Стремление Хемингуэя вернуться в Испанию все-таки взяло верх. Он признался Максу, что чувствует себя «чертовски дерьмово», прохлаждаясь в Ки-Уэсте, пока в Арагоне и Мадриде бушует война. Вопреки желаниям Макса и Паулины он вернулся туда в середине марта 1938 года. Хемингуэй заверял своего редактора, что помнит о сборнике рассказов, который должен выйти осенью. Он обещал отправить его Максу из Парижа по пути в Испанию и даже добавить несколько рассказов, перед тем как книга отправится в печать.
Выход пьесы Хемингуэя также был назначен на осень. Эрнест оставил копию у Перкинса, хотя оставалось еще несколько правок, которые он намеревался внести, и в числе прочих – возможное изменение названия. Новый заголовок – «Пятая колонна».
«ПЬЕСА ПРОИЗВЕЛА ОГРОМНОЕ ВПЕЧАТЛЕНИЕ. ОНА ВЕЛИКОЛЕПНА. ЖЕЛАЮ ВАМ УДАЧИ», – телеграфировал автору Перкинс.
«И кстати, думаю, что тебе придется несладко, если ты захочешь поменять название», – написал ему редактор на следующий день.
Не зная, как обстоят домашние дела у Хемингуэев, Макс отправил письмо Паулине, в котором признался: «Благодаря этой пьесе я наконец-то смог понять, почему Эрнест вернулся в Испанию».

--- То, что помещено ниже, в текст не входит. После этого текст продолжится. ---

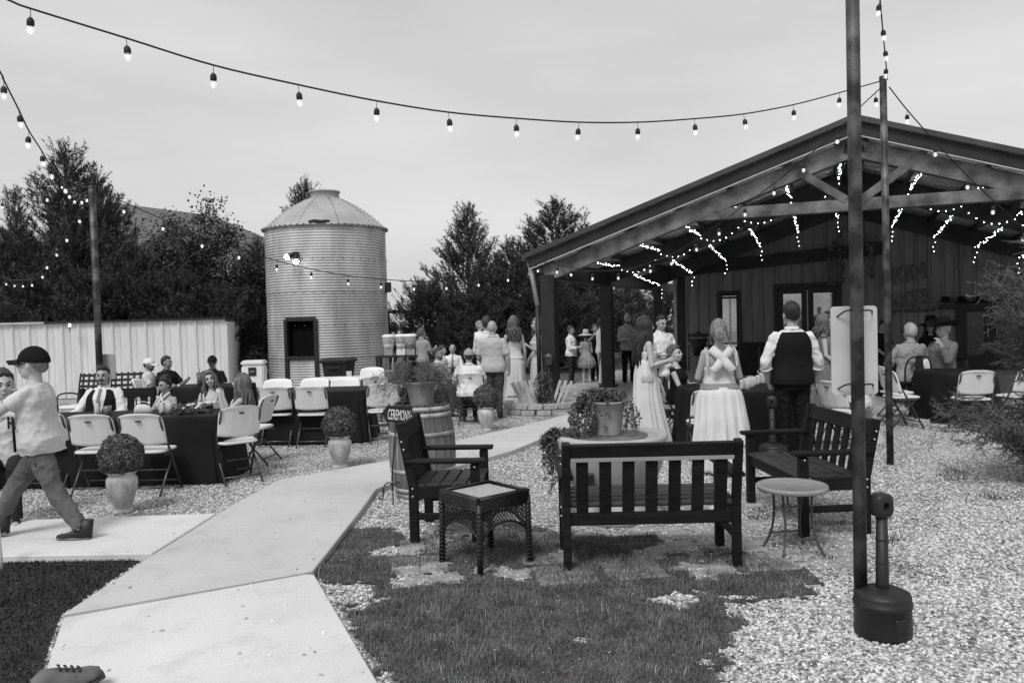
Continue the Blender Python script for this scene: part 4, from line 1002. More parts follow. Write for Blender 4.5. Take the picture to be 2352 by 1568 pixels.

И, говоря о пьесе как о литературном произведении, он добавлял: «Она говорит о том же, о чем и “Иметь и не иметь”, только еще мощнее, так как Эрнест, как мне кажется, вышел на новую обширную территорию».
С борта корабля Хемингуэй написал Перкинсу длинное письмо, в котором извинялся за «попытки» нескольких предыдущих недель. В похоронном тоне Эрнест поблагодарил Макса за то, что тот был так добр к нему даже в периоды «плохого настроения» и «общей дерьмовости». Редактор заверил, что в благодарностях нет необходимости.

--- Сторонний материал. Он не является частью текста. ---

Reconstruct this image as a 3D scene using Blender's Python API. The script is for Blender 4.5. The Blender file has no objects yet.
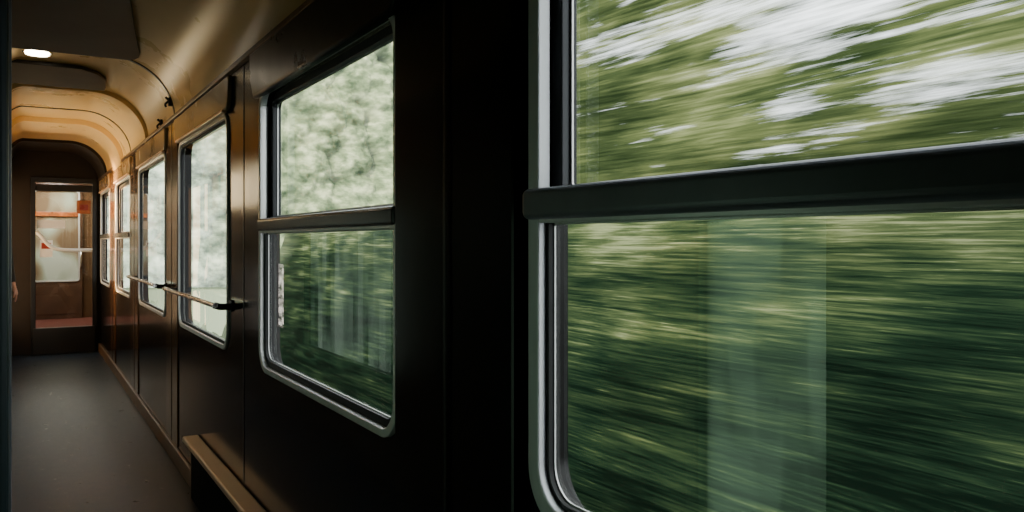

«Думаю, ты вел себя прилично. Мы все так думаем.
Я у тебя в долгу», – ответил Перкинс.
Но Максу не удалось его встряхнуть. Письмо расстроило редактора на целую неделю, потому что звучало так, будто Хемингуэй и не надеется вернуться из Испании.
«Но все же я не очень верю в предчувствия, – написал Макс Фицджеральду, стараясь подстегнуть свой оптимизм. – Мои почти никогда не сбывались. Мне казалось, что Хэм в полном порядке и хорошем расположении духа, но теперь я думаю, что это не так. И думаю, тебе нужно знать, что он особенно выделял тебя». Фицджеральда тронуло, что Хемингуэй вспомнил его в своих «предварительно последних словах». Он был очарован «байроновской мощью» Эрнеста.
В 1938 году Фицджеральд был проездом в Нью-Йорке. Макс пообедал с ним и его спутницей – привлекательной тридцатилетней блондинкой, которую Скотт представил как свою «подружку» из Голливуда. Перкинс обрадовался, когда узнал, что она не актриса. «Подружку» звали Шейла Грэм.[237] Англичанка, она вела колонку о Голливуде в «North American Newspaper Alliance». Перкинс почти ничего не знал о ней, кроме того, что она оказывает положительное влияние на Скотта. Писатель оброс мышцами и покрылся калифорнийским загаром, не пил, выглядел здоровым и полным жизни. Он оплатил большинство своих долгов, включая долги Максу, и даже заключил контракт на фильм на следующий год, который помог бы ему раз и навсегда выбраться из ямы безденежья. По возвращении в Голливуд Скотт немедленно отправил Максу чек – первую порцию той суммы, которую он задолжал Scribners.
«Я говорил, что он справится, но никто мне не верил. Иногда даже и я сам», – написал Макс Элизабет Леммон.
В письме, сопровождавшем чек, написанном в номере отеля Garden of Allah, который расположен на бульваре Сансет, Фицджеральд признался, что после того, как расстался с Максом в Нью-Йорке, ушел в запой. Он клялся, что запой длился всего три дня и что с тех пор он не брал в рот ни капли. И раз уж он признался в этом, то, пожалуй, стоит упомянуть еще один запой, который случился в сентябре и тоже продлился три дня. Не считая этих двух проколов, ему удавалось воздерживаться от алкоголя целый год.
«Разве не ужасно то, что нам, излечившимся от алкоголизма, приходится предварять все объяснениями, что мы думаем по этому вопросу?» – написал он Перкинсу. Скотт сказал, что работал над сценарием для картины Джона Кроуфорда. Стабильный поток писем Перкинса из Нью-Йорка был для писателя единственным подтверждением того, что он все еще существует, пусть и частично, в литературном мире.